----- Given entries -----

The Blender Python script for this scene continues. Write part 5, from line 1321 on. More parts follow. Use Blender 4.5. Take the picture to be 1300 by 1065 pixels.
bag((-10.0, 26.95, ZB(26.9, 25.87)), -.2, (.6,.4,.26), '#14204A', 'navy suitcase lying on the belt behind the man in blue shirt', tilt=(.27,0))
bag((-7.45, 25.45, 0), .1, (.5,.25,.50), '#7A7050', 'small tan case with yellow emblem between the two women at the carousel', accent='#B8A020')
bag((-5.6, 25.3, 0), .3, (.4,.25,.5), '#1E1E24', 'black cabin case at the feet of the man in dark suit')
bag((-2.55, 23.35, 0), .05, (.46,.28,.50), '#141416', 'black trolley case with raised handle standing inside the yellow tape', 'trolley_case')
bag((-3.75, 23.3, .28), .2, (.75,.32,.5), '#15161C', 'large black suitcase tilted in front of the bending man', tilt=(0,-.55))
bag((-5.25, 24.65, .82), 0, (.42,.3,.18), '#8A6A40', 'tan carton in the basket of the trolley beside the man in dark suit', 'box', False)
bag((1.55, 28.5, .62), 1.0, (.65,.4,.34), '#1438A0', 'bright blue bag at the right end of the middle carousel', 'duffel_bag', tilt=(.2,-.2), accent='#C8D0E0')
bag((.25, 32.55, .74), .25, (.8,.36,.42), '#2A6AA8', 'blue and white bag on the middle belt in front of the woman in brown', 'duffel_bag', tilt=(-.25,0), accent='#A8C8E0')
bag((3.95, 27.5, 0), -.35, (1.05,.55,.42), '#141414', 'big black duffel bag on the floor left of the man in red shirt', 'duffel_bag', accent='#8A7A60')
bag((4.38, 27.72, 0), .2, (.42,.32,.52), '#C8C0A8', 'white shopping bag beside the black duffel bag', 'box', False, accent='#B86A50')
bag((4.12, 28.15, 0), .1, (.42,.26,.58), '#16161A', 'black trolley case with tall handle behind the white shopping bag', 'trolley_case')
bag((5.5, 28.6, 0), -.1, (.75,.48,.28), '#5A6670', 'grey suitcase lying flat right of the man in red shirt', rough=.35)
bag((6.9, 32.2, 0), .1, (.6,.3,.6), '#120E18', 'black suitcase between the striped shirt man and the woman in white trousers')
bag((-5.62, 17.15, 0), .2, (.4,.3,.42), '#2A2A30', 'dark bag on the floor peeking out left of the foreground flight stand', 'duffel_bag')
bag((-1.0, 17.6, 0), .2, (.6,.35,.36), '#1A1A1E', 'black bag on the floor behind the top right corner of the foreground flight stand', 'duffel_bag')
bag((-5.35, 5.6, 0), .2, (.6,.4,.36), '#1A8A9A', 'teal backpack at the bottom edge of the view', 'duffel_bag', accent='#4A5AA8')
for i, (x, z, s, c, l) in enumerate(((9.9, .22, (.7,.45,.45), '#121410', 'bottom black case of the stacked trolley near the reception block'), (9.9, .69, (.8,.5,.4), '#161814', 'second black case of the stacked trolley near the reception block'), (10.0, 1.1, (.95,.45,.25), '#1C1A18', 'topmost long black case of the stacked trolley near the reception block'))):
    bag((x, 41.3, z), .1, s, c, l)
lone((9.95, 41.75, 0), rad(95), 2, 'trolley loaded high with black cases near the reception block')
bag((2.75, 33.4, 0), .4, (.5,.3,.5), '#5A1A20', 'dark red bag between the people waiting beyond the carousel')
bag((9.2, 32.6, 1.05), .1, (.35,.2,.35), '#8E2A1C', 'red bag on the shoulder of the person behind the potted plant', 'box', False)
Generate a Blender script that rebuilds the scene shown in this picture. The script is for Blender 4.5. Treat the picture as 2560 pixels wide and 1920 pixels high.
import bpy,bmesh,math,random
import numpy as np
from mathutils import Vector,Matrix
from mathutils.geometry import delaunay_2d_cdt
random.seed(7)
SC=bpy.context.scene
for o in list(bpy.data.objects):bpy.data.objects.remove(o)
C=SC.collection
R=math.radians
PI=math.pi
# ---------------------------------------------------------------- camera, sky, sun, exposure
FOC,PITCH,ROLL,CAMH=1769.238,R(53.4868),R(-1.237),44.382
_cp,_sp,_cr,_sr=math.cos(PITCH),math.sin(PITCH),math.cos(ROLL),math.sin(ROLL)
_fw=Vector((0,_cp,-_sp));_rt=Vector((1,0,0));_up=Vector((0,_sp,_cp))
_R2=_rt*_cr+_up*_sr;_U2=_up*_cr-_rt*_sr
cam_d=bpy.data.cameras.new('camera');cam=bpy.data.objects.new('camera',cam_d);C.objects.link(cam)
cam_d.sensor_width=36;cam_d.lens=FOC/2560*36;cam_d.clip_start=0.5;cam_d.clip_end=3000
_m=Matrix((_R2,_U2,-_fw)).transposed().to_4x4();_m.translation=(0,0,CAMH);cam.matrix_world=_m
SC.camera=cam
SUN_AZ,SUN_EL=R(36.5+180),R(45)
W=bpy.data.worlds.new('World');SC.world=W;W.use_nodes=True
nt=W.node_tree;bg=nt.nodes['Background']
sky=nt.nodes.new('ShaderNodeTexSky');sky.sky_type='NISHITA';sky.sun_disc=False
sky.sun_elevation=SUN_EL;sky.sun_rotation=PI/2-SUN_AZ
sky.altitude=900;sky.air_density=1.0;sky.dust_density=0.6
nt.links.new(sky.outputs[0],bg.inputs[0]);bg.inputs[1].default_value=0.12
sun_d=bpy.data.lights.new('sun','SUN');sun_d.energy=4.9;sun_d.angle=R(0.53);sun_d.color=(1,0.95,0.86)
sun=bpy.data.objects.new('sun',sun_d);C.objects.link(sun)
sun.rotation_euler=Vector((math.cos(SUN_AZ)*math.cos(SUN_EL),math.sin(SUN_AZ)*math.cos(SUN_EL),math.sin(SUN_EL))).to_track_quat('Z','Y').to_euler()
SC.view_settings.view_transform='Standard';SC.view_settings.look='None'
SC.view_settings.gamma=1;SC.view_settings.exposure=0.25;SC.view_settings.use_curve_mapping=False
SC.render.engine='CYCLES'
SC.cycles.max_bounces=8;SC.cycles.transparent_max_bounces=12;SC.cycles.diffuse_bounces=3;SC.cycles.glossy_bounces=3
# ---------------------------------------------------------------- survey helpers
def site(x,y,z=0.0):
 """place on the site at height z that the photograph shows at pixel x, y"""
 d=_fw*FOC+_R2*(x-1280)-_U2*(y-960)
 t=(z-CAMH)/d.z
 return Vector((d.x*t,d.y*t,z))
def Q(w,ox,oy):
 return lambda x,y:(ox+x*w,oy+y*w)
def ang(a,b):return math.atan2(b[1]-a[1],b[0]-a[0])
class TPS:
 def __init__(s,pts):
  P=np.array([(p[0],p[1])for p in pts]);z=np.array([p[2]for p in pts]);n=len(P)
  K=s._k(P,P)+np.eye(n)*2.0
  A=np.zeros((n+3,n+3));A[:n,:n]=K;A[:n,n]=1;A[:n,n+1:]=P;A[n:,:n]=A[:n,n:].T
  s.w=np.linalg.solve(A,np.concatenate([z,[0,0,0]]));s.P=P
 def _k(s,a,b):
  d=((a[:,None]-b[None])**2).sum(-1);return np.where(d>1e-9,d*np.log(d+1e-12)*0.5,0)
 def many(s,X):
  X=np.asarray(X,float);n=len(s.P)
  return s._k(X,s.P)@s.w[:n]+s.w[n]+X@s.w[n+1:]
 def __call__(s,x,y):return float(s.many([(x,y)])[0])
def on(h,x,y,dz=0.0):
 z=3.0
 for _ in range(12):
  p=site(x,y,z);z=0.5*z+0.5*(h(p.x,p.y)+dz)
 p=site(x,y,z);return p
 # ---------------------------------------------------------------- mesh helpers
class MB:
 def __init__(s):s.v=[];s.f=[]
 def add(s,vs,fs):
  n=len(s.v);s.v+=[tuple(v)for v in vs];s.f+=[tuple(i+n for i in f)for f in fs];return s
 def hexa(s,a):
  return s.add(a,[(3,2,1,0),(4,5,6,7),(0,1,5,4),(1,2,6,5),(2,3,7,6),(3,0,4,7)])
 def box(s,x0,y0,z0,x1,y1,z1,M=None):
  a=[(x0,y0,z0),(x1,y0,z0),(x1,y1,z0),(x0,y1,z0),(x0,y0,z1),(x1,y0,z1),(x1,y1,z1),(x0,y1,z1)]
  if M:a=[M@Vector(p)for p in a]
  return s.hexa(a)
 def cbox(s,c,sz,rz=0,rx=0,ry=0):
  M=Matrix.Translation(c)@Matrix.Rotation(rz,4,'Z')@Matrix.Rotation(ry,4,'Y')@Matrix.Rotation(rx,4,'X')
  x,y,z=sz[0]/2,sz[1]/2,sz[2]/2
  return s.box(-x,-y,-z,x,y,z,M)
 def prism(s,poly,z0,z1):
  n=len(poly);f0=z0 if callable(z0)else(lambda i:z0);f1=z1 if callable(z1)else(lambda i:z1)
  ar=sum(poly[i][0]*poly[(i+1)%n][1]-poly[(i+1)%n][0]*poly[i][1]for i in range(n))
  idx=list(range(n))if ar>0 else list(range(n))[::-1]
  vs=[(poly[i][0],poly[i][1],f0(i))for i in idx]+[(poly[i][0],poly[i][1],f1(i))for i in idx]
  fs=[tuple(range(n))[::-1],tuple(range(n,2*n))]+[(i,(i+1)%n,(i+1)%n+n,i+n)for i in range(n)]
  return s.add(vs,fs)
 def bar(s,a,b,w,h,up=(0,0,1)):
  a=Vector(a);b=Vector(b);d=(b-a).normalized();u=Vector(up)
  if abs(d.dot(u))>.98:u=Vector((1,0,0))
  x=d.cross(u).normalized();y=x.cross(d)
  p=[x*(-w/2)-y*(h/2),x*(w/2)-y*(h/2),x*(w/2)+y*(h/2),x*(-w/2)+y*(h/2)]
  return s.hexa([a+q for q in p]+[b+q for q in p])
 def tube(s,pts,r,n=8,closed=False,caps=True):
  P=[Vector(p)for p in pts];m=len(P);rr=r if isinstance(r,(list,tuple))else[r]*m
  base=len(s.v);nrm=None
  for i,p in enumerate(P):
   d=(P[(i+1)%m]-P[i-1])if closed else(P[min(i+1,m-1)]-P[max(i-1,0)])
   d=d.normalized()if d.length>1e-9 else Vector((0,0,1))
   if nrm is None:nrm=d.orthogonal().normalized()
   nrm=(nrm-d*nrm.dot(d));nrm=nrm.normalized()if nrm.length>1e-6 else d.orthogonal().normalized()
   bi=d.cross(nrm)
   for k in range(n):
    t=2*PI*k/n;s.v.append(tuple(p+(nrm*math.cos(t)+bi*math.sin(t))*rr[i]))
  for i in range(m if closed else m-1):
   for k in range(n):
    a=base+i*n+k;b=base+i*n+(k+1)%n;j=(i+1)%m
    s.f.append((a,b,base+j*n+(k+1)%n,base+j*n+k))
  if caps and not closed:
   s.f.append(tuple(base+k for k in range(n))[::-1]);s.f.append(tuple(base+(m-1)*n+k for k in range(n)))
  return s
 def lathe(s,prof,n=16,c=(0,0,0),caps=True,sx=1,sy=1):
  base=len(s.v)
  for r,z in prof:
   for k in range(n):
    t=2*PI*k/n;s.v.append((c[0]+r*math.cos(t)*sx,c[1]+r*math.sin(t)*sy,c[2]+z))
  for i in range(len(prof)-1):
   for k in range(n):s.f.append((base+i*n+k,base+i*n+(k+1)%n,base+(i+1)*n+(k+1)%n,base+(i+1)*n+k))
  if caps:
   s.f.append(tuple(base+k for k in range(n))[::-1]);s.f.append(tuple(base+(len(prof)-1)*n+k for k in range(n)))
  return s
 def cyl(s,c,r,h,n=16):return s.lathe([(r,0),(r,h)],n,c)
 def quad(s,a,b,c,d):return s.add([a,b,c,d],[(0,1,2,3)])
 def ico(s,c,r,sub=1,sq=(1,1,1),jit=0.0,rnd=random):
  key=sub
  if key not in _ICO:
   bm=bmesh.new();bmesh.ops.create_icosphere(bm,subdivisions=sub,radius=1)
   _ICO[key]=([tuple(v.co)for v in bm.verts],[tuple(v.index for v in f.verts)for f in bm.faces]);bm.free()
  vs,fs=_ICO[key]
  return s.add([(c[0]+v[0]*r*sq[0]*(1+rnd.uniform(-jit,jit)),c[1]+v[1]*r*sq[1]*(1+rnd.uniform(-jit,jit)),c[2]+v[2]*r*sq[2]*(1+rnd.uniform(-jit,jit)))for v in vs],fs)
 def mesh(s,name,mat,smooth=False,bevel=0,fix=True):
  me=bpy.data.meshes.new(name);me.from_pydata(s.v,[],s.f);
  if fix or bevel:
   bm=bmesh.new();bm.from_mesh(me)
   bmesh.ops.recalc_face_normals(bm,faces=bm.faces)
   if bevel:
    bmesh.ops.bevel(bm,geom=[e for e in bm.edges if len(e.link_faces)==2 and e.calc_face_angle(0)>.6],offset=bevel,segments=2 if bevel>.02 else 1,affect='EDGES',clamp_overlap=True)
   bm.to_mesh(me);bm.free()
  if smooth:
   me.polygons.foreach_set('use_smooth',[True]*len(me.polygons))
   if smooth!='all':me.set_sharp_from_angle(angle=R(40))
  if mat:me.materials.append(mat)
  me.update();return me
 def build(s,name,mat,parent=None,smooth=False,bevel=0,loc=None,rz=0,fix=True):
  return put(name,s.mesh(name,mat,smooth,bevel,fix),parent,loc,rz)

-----

• _Exercise task_: Return every line in the listing that contains the word "script".

• _Response to this exercise_:
The Blender Python script for this scene continues. Write part 5, from line 1321 on. More parts follow. Use Blender 4.5. Take the picture to be 1300 by 1065 pixels.
Generate a Blender script that rebuilds the scene shown in this picture. The script is for Blender 4.5. Treat the picture as 2560 pixels wide and 1920 pixels high.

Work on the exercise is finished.